Nipps to run for re-election

June 14, 2006|by ERIN CUNNINGHAM


Doris Nipps has said she will seek another term as a Washington County Commissioner, becoming the first incumbent to make a bid for re-election.

Nipps, 54, a Republican, was elected to the board in 2002 and said she is eager to continue working to make Washington County a better place to live and work.

"It's a time of change, and there are a lot of things happening," Nipps said. "People want to live here, and they want to work here, and I would like to continue to be a part of that growth and that change in this community."


Nipps, who lives just outside of Hagerstown, began her community work in education at Old Forge Elementary School, serving as PTA president. She was elected president of Washington County Council of PTAs in 1989 and served on the Maryland State PTA Board of Directors from 1989 to 1994.

Nipps was elected to the Washington County Board of Education in 1994 and served until 2002.

"I believe that everyone has an obligation to give back to their community," she said. "I'm doing this because I care. I care about the future of this community a lot."
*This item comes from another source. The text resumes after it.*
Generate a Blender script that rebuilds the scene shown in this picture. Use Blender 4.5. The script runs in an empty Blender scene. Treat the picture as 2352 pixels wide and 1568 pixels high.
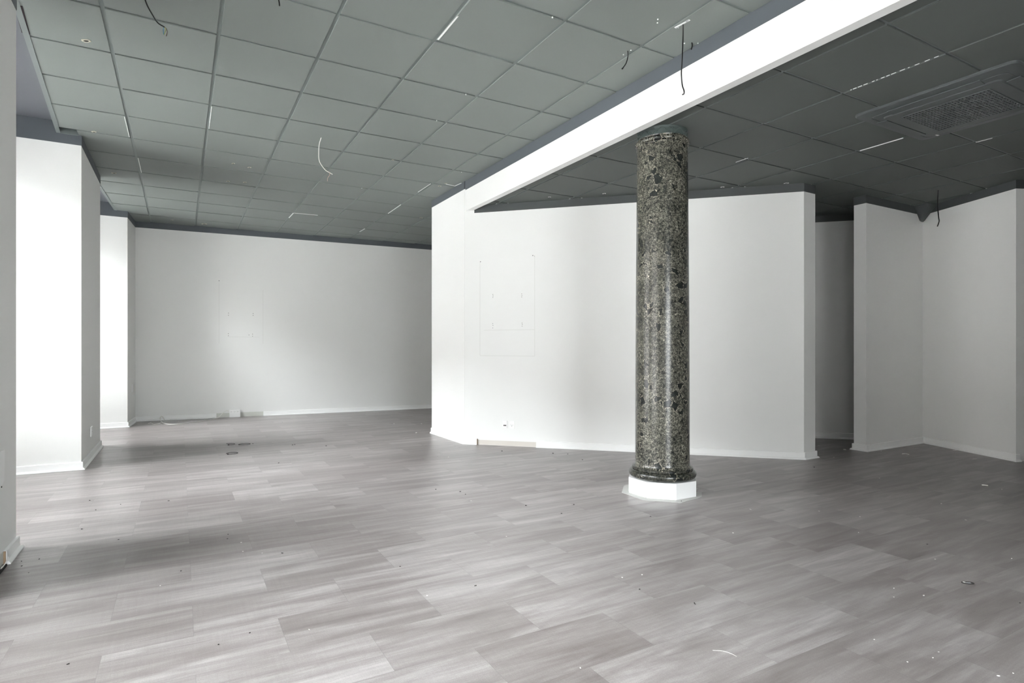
import bpy, bmesh, math, random
from mathutils import Vector, Matrix
random.seed(7)
S = bpy.context.scene
COL = S.collection

# ------------------------------------------------------------------ measures (metres)
H = 1.107                       # eye height
YAW = 0.5164
FPX, CXP, CYP = 1342.6, 1176.0, 802.2
ZL = 3.075                      # ceiling of the tall part
ZR = 2.783                      # ceiling of the low part
ZB = 3.18                       # window bay ceiling
ZWL = 2.985                     # top of the white paint, tall part
ZWR = 2.697                     # top of the white paint, low part
BACK = ((-0.60, 10.677), (6.0, 10.20))
XGL = -1.95                     # glass line of the left windows
YF = -3.6                       # front wall behind the camera

def ray(x, y):
    r = (x - CXP) / FPX; u = -(y - CYP) / FPX
    s, c = math.sin(YAW), math.cos(YAW)
    return (s + r * c, c - r * s, u)
def on_z(x, y, z):
    d = ray(x, y); t = (z - H) / d[2]
    return Vector((d[0] * t, d[1] * t, z))

# ------------------------------------------------------------------ materials
def new_mat(name):
    m = bpy.data.materials.new(name); m.use_nodes = True
    nt = m.node_tree
    return m, nt, nt.nodes, nt.links, nt.nodes['Principled BSDF']

def paint(name, rgb, rough=0.6, mottle=0.04, bump=0.02, scale=180, spec=0.4):
    m, nt, N, L, P = new_mat(name)
    tc = N.new('ShaderNodeNewGeometry')
    n1 = N.new('ShaderNodeTexNoise'); n1.inputs['Scale'].default_value = 2.3; n1.inputs['Detail'].default_value = 2
    L.new(tc.outputs['Position'], n1.inputs['Vector'])
    mr = N.new('ShaderNodeMapRange'); mr.inputs['To Min'].default_value = 1 - mottle; mr.inputs['To Max'].default_value = 1 + mottle
    L.new(n1.outputs['Fac'], mr.inputs['Value'])
    mx = N.new('ShaderNodeVectorMath'); mx.operation = 'SCALE'; mx.inputs[0].default_value = rgb
    L.new(mr.outputs['Result'], mx.inputs['Scale'])
    L.new(mx.outputs['Vector'], P.inputs['Base Color'])
    P.inputs['Roughness'].default_value = rough
    P.inputs['Specular IOR Level'].default_value = spec
    if bump < 0.03: return m
    n2 = N.new('ShaderNodeTexNoise'); n2.inputs['Scale'].default_value = scale; n2.inputs['Detail'].default_value = 2
    L.new(tc.outputs['Position'], n2.inputs['Vector'])
    b = N.new('ShaderNodeBump'); b.inputs['Strength'].default_value = bump * 5; b.inputs['Distance'].default_value = 0.002
    L.new(n2.outputs['Fac'], b.inputs['Height']); L.new(b.outputs['Normal'], P.inputs['Normal'])
    return m

M_WALL = paint('wall_paint', (0.845, 0.845, 0.828), 0.55, 0.012)
M_TRIM = paint('white_gloss_paint', (0.93, 0.93, 0.92), 0.35, 0.01, 0.008)
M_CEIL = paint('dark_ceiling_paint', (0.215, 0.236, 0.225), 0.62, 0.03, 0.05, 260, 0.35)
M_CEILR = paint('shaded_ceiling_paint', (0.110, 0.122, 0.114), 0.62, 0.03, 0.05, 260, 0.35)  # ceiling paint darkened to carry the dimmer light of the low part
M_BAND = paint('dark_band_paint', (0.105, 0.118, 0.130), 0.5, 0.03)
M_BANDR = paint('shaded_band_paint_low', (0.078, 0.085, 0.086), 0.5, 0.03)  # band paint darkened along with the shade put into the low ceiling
M_BAY = paint('bay_ceiling_paint', (0.135, 0.140, 0.158), 0.55, 0.05)
M_TBAR = paint('painted_ceiling_bar', (0.175, 0.200, 0.195), 0.42, 0.02, 0.01)
M_BARE = paint('bare_white_bar', (0.85, 0.87, 0.85), 0.3, 0.02, 0.005)
M_VOID = paint('ceiling_void_dark', (0.02, 0.012, 0.014), 0.9)
M_PLAST = paint('white_plastic', (0.93, 0.93, 0.92), 0.3, 0.005, 0.003)
M_BLACK = paint('black_rubber', (0.012, 0.012, 0.012), 0.4, 0.02, 0.01)
M_HOLE = paint('hole_dark', (0.03, 0.028, 0.025), 0.9)
M_BLUE = paint('blue_insulation', (0.03, 0.25, 0.40), 0.4)
M_BROWN = paint('brown_insulation', (0.12, 0.06, 0.04), 0.4)
M_YG = paint('yellow_green_insulation', (0.35, 0.38, 0.08), 0.4)
M_WCABLE = paint('white_cable', (0.80, 0.79, 0.75), 0.4)
M_PEACH = paint('peach_conductor', (0.70, 0.50, 0.42), 0.4)
M_GREENB = paint('bare_green_board', (0.68, 0.69, 0.64), 0.8, 0.12)
M_RAW = paint('raw_wood', (0.36, 0.25, 0.16), 0.7, 0.15)
M_CHIPS = paint('plaster_crumb', (0.80, 0.79, 0.76), 0.8, 0.05)
M_GRIT = paint('dark_grit', (0.03, 0.027, 0.025), 0.7, 0.1)
M_GYPS = paint('torn_plaster', (0.62, 0.58, 0.48), 0.9, 0.25)
M_SHEET = paint('grey_floor_filler', (0.50, 0.50, 0.48), 0.6, 0.08)
M_ALU = paint('white_window_frame', (0.75, 0.76, 0.77), 0.35)
M_PAVE = paint('pavement_stone', (0.17, 0.165, 0.16), 0.8, 0.1)
M_BLOCKER = paint('sky_blocker_facade', (0.13, 0.12, 0.115), 0.85, 0.05)
M_LINE = paint('filler_line', (0.66, 0.66, 0.63), 0.7, 0.05)
M_AC = paint('dark_painted_plastic', (0.088, 0.098, 0.098), 0.42, 0.02, 0.005)
M_SCROLL = paint('painted_scrollwork', (0.085, 0.110, 0.102), 0.4, 0.08)
M_METAL = paint('grey_zip_metal', (0.45, 0.45, 0.47), 0.3)
M_PINK = paint('bare_plaster_strip', (0.66, 0.62, 0.57), 0.8, 0.08)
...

Each of the five county commissioners' seats are up for election.

Nipps said she has worked on many projects during her first term that she would like to continue working on, including the urban growth area around Hagerstown.
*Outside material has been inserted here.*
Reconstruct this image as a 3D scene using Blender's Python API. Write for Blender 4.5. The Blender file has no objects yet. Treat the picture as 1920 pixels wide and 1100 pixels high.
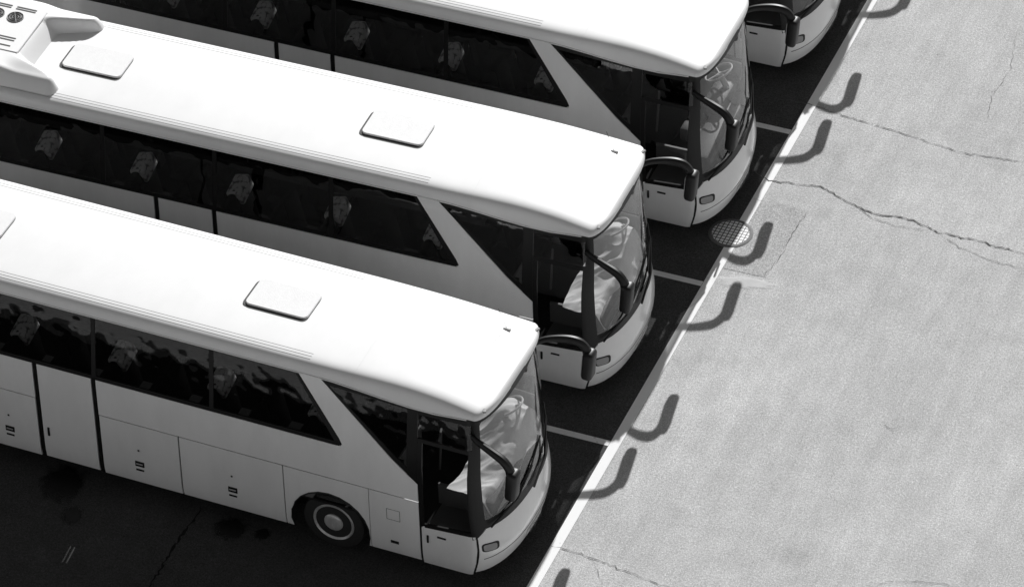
import bpy, bmesh, math, random
from mathutils import Vector, Matrix, noise as mnoise
from mathutils.geometry import tessellate_polygon
random.seed(5)
COL=bpy.context.scene.collection
R_=math.radians
# ------------------------------------------------------------------ materials
def mat(name): 
    m=bpy.data.materials.new(name); m.use_nodes=True; n=m.node_tree; n.nodes.clear(); return m,n
def N(n,t,**k):
    o=n.nodes.new(t)
    for a,b in k.items(): setattr(o,a,b)
    return o
def g(v): return (v,v,v,1)
def principled(name,base,rough,metal=0,coat=0,dirt=0.0,dscale=3,bump=0,bscale=200,spec=.5):
    m,n=mat(name); out=N(n,'ShaderNodeOutputMaterial'); p=N(n,'ShaderNodeBsdfPrincipled')
    n.links.new(p.outputs[0],out.inputs[0])
    p.inputs['Base Color'].default_value=g(base); p.inputs['Roughness'].default_value=rough
    p.inputs['Metallic'].default_value=metal; p.inputs['Coat Weight'].default_value=coat; p.inputs['Coat Roughness'].default_value=.05
    p.inputs['Specular IOR Level'].default_value=spec
    tc=N(n,'ShaderNodeTexCoord')
    if dirt:
        t=N(n,'ShaderNodeTexNoise'); t.inputs['Scale'].default_value=dscale; t.inputs['Detail'].default_value=8; t.inputs['Roughness'].default_value=.65
        mp=N(n,'ShaderNodeMapping'); mp.inputs['Scale'].default_value=(1.6,1,.45)
        n.links.new(tc.outputs['Object'],mp.inputs[0]); n.links.new(mp.outputs[0],t.inputs[0])
        r=N(n,'ShaderNodeMapRange'); r.inputs[1].default_value=.35; r.inputs[2].default_value=.72
        r.inputs[3].default_value=base; r.inputs[4].default_value=base*(1-dirt)
        n.links.new(t.outputs[0],r.inputs[0]); n.links.new(r.outputs[0],p.inputs['Base Color'])
    if bump:
        t=N(n,'ShaderNodeTexNoise'); t.inputs['Scale'].default_value=bscale; b=N(n,'ShaderNodeBump'); b.inputs['Strength'].default_value=bump; b.inputs['Distance'].default_value=.01
        n.links.new(tc.outputs['Object'],t.inputs[0]); n.links.new(t.outputs[0],b.inputs['Height']); n.links.new(b.outputs[0],p.inputs['Normal'])
    return m
def glass(name,tint,rough=.02,wob=.25,base=.055):
    m,n=mat(name); out=N(n,'ShaderNodeOutputMaterial'); mx=N(n,'ShaderNodeMixShader'); tr=N(n,'ShaderNodeBsdfTransparent'); gl=N(n,'ShaderNodeBsdfGlossy')
    lw=N(n,'ShaderNodeLayerWeight'); lw.inputs[0].default_value=.5
    pw=N(n,'ShaderNodeMath',operation='POWER'); pw.inputs[1].default_value=4.2
    ma=N(n,'ShaderNodeMath',operation='MULTIPLY_ADD'); ma.inputs[1].default_value=.9; ma.inputs[2].default_value=base
    n.links.new(lw.outputs['Facing'],pw.inputs[0]); n.links.new(pw.outputs[0],ma.inputs[0])
    tr.inputs[0].default_value=g(tint); gl.inputs['Roughness'].default_value=rough; gl.inputs[0].default_value=g(.95)
    tc=N(n,'ShaderNodeTexCoord'); t=N(n,'ShaderNodeTexNoise'); t.inputs['Scale'].default_value=1.7; b=N(n,'ShaderNodeBump'); b.inputs['Strength'].default_value=wob; b.inputs['Distance'].default_value=.05
    n.links.new(tc.outputs['Object'],t.inputs[0]); n.links.new(t.outputs[0],b.inputs['Height']); n.links.new(b.outputs[0],gl.inputs['Normal'])
    n.links.new(ma.outputs[0],mx.inputs[0]); n.links.new(tr.outputs[0],mx.inputs[1]); n.links.new(gl.outputs[0],mx.inputs[2]); n.links.new(mx.outputs[0],out.inputs[0])
    return m
M={}
M['paint']=principled('white_paint',.94,.28,coat=.6,dirt=.09,dscale=1.4)
M['roof']=principled('roof_paint',.90,.42,coat=.15,dirt=.05,dscale=1.2)
M['hatch']=principled('hatch_plastic',.84,.6,dirt=.06,dscale=9,bump=.25,bscale=60)
M['bead']=principled('roof_bead_seal',.30,.6)
M['black']=principled('black_trim',.010,.4,spec=.3)
M['rubber']=principled('rubber',.02,.75,bump=.2,bscale=120)
M['mirror_black']=principled('mirror_housing',.010,.45,spec=.4)
M['chassis']=principled('chassis_dark',.012,.9,spec=.2)
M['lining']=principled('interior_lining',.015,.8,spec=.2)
M['seat']=principled('seat_fabric',.006,.95,dirt=.4,dscale=8,spec=.05)
M['dash']=principled('dashboard',.09,.5)
M['steel']=principled('rim_steel',.75,.35,metal=.35,dirt=.35,dscale=8)
M['reflector']=principled('lamp_reflector',.30,.3,metal=.6)
M['plate']=principled('plate_white',.6,.5)
M['ink']=principled('plate_ink',.02,.5)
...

"Growth has really come, and we really need to look at how to manage that," Nipps said. "We've started this thing and now I'd like to continue to be a part of that and see the pieces come together."
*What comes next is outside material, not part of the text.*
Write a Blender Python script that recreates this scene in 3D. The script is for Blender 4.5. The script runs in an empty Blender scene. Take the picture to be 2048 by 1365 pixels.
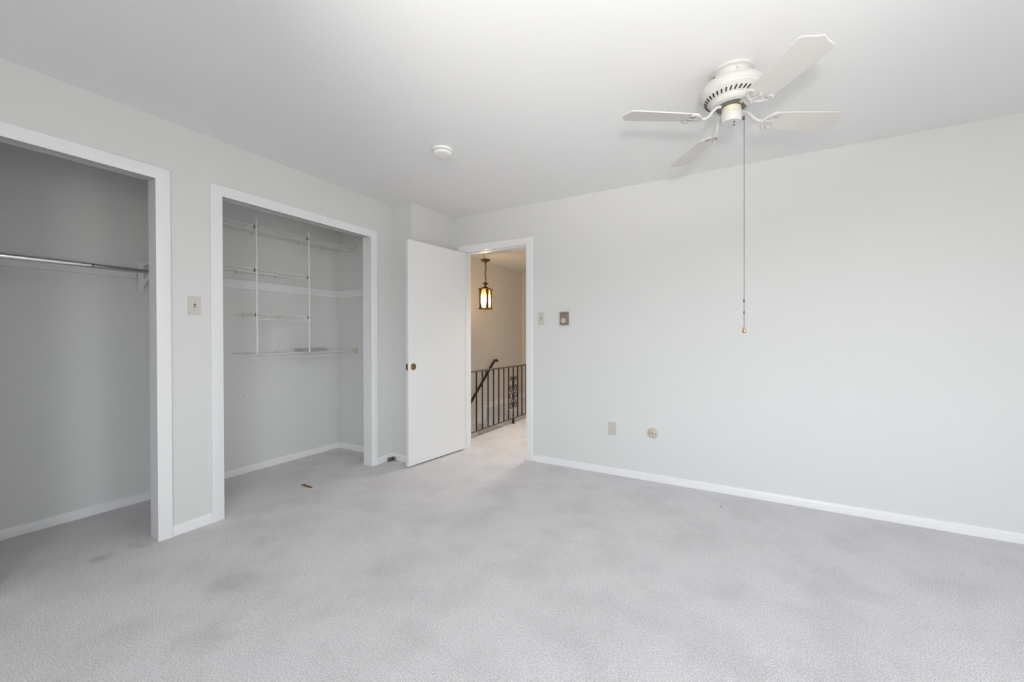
import bpy, bmesh, math, random
from mathutils import Vector, Matrix
R = math.radians
SC = bpy.context.scene
C = SC.collection
random.seed(7)

# ------------------------------------------------------------------ camera
F_PX = 797.65
cam_d = bpy.data.cameras.new('camera'); cam = bpy.data.objects.new('camera', cam_d); C.objects.link(cam)
cam_d.sensor_fit = 'HORIZONTAL'; cam_d.sensor_width = 36; cam_d.lens = F_PX / 2048 * 36
cam_d.clip_start = .02
yaw, pit, rol = R(29.644), R(-.4543), R(-.0537)
fw = Vector((-math.sin(yaw) * math.cos(pit), math.cos(yaw) * math.cos(pit), math.sin(pit)))
rt = Vector((math.cos(yaw), math.sin(yaw), 0)); up = rt.cross(fw)
rt2 = math.cos(rol) * rt + math.sin(rol) * up; up2 = -math.sin(rol) * rt + math.cos(rol) * up
M3 = Matrix((rt2, up2, -fw)).transposed()
cam.matrix_world = Matrix.Translation((2.907, -3.392, 1.171)) @ M3.to_4x4()
SC.camera = cam

# ------------------------------------------------------------------ view, world, big lights
SC.view_settings.view_transform = 'Standard'; SC.view_settings.look = 'None'
SC.view_settings.gamma = 1; SC.view_settings.use_curve_mapping = False
SC.view_settings.exposure = 0.25
SC.cycles.use_denoising = True
SC.cycles.max_bounces = 14; SC.cycles.diffuse_bounces = 10; SC.cycles.sample_clamp_indirect = 6

W = bpy.data.worlds.new('daylight'); SC.world = W; W.use_nodes = True
nt = W.node_tree; nt.nodes.clear()
tc = nt.nodes.new('ShaderNodeTexCoord'); sp = nt.nodes.new('ShaderNodeSeparateXYZ')
rp = nt.nodes.new('ShaderNodeValToRGB'); bg = nt.nodes.new('ShaderNodeBackground'); wo = nt.nodes.new('ShaderNodeOutputWorld')
mr = nt.nodes.new('ShaderNodeMapRange'); mr.inputs[1].default_value = -1; mr.inputs[2].default_value = 1
nt.links.new(tc.outputs['Generated'], sp.inputs[0]); nt.links.new(sp.outputs['Z'], mr.inputs[0])
nt.links.new(mr.outputs[0], rp.inputs[0]); nt.links.new(rp.outputs[0], bg.inputs[0]); nt.links.new(bg.outputs[0], wo.inputs[0])
e = rp.color_ramp.elements
e[0].position = 0; e[0].color = (.50, .48, .455, 1)            # sunlit ground and street
e[1].position = 1; e[1].color = (.78, .90, 1.0, 1)            # bright overcast sky
m_ = e.new(.49); m_.color = (.58, .56, .53, 1)
m_ = e.new(.53); m_.color = (.90, .96, 1.0, 1)
bg.inputs['Strength'].default_value = 11

H = 2.44                       # ceiling height
XR, YF = 5.1, -4.75            # right wall, wall behind the camera
WIN = (-2.75, -2.15, .95, 2.0)   # window in the right wall: y0, y1, z0, z1
WIF = (2.85, 4.65, .62, 2.12)    # window in the wall behind the camera: x0, x1, z0, z1

def area(name, loc, rot, sx, sy, power, col, portal=False):
    d = bpy.data.lights.new(name, 'AREA'); d.shape = 'RECTANGLE'; d.size = sx; d.size_y = sy
    d.energy = power; d.color = col
    if portal: d.cycles.is_portal = True
    o = bpy.data.objects.new(name, d); C.objects.link(o); o.location = loc; o.rotation_euler = rot
    return o
area('window_daylight', (XR + .11, (WIN[0] + WIN[1]) / 2, (WIN[2] + WIN[3]) / 2), (0, R(90), 0), WIN[3] - WIN[2], WIN[1] - WIN[0], 1, (1, 1, 1), True)
area('front_window_daylight', ((WIF[0] + WIF[1]) / 2, YF - .11, (WIF[2] + WIF[3]) / 2), (R(90), 0, 0), WIF[1] - WIF[0], WIF[3] - WIF[2], 1, (1, 1, 1), True)
# the photographer's flash, beside the camera, bounced off the ceiling
fd = bpy.data.lights.new('bounce_flash', 'SPOT'); fd.energy = 120; fd.spot_size = R(81); fd.spot_blend = .7; fd.shadow_soft_size = .06; fd.color = (1, .98, .96)
fo = bpy.data.objects.new('bounce_flash', fd); C.objects.link(fo); fo.location = (3.05, -3.55, 1.45)
fo.rotation_euler = (Vector((2.74, -2.58, H)) - Vector(fo.location)).to_track_quat('-Z', 'Y').to_euler()
hall = area('hall_fill_light', (1.05, .95, 2.42), (0, 0, 0), .3, .3, 11.5, (1, .95, .88)); hall.data.spread = R(112)  # unseen fill light added to brighten the hall carpet, narrowed to spare the wall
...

Nipps said that the county's excellent financial standing is an opportunity to continue to support public education. She said she was pleased the county was recently able to commit to $17 million in construction for Washington County Public Schools.

"It's just exciting to see where this community can go and what's going to happen in the next few years," she said.

Continuing to support Hagerstown Community College was another priority, Nipps said.

She said she was also concerned about public safety for Washington County residents as the area continues to grow.

Nipps said she was pleased that next year's budget includes pay increases for Washington County Sheriff's deputies.

"They're having trouble out there getting deputies, and as the community grows we need to assure the public that we have a law enforcement force that can take care of this community," she said.

Another issue Nipps said she would like to continue to work on is helping the county's elderly population.

"The cost of their living here is a concern of ours," she said.

Nipps works part time for Habitat of Humanity as a committee coordinator. She and her husband, Jim, have been married for 34 years and have twin 26-year-old sons.